On Sun, Sep 21, 2014 at 04:15:42PM +0530, Naidu Tellapati wrote:
> Hi Thierry and all,
> 
> Many thanks in advance. My name is Naidu Tellapati. I am from India.
> 
> The Pulse Density Modulation DAC which we have on our SOC produces a
> form of analogue output according to the relative density of output
> pulses to the intended analogue signal amplitude. The 4 PDM outputs
> are provided that can be used to control targets such as an LCD
> backlight. After going through Linux PWM documentation, I understand
> that our PDM DAC driver does not exactly fit into the Linux PWM
> framework.
> 
> The PDM DAC block takes only input clock and a 12 bit value (as input
> pulse) configured in one of the SOC configuration registers as an
> input and based on some simple internal logic, the block produces a
> form of analogue output according to the relative density of output
> pulses to the intended analogue signal amplitude. The PDM DAC block
> won't take duty_cycle as input configuration parameters.
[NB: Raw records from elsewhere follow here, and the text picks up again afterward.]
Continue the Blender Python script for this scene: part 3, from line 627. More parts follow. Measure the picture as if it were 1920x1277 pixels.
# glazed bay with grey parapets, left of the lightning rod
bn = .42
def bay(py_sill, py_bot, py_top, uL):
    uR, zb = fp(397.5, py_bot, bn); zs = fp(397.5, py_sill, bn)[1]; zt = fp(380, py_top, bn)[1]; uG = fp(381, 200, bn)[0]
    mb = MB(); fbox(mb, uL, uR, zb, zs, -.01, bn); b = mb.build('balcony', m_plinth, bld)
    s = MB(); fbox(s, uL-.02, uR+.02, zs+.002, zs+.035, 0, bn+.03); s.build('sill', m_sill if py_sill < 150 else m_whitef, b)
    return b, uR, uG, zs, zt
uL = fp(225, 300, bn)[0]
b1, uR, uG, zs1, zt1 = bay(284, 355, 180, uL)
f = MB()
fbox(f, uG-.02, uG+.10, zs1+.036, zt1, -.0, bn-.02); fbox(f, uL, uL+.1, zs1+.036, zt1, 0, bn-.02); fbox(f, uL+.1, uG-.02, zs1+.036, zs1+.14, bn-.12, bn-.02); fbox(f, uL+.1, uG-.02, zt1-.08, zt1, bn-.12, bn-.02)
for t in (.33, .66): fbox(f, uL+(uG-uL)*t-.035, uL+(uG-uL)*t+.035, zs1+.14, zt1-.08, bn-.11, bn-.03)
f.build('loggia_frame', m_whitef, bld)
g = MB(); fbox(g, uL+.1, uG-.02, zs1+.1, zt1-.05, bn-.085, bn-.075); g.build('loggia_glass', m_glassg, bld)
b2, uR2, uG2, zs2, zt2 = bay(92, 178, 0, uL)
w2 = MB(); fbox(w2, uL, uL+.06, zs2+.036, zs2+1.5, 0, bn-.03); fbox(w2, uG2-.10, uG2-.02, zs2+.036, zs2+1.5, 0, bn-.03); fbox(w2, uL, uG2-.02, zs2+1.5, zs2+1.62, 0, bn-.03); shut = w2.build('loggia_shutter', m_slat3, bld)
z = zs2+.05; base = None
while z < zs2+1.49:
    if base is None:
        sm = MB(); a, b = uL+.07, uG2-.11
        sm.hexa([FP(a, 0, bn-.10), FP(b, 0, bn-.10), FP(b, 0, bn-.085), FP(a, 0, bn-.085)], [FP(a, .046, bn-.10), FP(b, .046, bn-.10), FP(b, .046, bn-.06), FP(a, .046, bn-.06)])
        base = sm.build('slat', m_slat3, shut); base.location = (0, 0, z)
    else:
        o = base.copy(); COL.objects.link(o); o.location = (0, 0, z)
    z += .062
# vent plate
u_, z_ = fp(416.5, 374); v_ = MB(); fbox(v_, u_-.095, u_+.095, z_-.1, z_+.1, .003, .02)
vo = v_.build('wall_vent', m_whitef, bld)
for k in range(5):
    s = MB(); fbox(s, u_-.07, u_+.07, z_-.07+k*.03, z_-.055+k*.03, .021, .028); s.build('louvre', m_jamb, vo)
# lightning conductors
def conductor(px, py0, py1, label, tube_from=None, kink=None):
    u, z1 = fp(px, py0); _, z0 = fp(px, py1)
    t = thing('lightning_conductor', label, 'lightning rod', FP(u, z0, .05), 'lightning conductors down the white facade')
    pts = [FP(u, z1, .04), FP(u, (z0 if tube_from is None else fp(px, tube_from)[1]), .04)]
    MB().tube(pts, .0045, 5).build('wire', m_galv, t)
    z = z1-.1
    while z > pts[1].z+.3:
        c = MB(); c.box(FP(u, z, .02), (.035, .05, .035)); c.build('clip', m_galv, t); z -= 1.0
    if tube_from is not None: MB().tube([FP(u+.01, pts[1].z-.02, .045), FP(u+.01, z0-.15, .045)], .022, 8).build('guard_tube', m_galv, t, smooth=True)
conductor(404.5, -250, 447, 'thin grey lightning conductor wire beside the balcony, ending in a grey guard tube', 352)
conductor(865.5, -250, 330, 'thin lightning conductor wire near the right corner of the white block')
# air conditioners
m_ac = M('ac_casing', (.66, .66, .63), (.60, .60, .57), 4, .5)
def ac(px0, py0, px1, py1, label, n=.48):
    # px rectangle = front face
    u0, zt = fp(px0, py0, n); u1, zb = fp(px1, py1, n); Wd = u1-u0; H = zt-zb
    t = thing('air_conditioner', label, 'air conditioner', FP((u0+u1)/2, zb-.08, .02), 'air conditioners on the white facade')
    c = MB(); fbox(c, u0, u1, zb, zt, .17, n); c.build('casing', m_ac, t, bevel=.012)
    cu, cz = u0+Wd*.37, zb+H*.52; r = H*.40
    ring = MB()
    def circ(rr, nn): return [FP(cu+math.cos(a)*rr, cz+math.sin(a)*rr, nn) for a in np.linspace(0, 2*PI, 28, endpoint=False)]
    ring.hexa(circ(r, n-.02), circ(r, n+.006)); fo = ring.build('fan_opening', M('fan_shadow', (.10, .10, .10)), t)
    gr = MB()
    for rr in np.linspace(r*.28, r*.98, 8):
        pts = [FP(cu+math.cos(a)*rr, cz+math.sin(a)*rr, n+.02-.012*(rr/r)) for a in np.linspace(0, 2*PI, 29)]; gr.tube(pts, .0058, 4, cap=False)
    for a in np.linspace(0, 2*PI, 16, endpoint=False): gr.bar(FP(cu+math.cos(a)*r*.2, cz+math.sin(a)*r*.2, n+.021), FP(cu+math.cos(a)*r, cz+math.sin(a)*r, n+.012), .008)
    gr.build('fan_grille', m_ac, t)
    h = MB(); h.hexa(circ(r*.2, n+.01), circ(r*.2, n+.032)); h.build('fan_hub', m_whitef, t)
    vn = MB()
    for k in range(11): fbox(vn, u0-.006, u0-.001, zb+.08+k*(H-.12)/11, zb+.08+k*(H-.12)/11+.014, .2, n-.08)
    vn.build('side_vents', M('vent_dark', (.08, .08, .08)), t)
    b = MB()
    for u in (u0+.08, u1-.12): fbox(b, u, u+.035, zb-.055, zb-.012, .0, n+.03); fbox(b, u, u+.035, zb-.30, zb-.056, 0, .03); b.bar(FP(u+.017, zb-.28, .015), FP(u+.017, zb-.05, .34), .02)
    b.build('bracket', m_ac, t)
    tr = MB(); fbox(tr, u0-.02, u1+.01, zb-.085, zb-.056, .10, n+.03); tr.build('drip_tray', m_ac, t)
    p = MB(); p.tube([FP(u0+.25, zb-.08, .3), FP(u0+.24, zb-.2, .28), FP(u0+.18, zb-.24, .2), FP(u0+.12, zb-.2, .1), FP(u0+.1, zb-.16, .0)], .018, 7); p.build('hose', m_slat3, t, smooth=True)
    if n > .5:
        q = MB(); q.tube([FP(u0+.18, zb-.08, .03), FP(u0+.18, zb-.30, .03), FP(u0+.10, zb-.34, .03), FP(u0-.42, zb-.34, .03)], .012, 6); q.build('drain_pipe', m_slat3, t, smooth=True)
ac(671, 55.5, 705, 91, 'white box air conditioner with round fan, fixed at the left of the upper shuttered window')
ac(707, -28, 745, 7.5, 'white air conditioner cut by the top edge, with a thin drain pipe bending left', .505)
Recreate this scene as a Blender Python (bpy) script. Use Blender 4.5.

Instead it
> takes 12 bit value (input pulse) as a configuration parameter.

What does this 12-bit value represent? It sounds to me like it's exactly
what the duty-cycle is for other devices. And if it's the only parameter
then it seems to me like the device simply has a fixed period.

Both of the above should be possible to do in the current PWM framework.
For example, you could compute the period (in ns) of the PDM based on
the input clock frequency and inter/extrapolate the 12-bit parameter to
range [0..period].

You can also add checks to refuse setting a period in pwm_config() that
doesn't correspond to the fixed period derived from the input clock.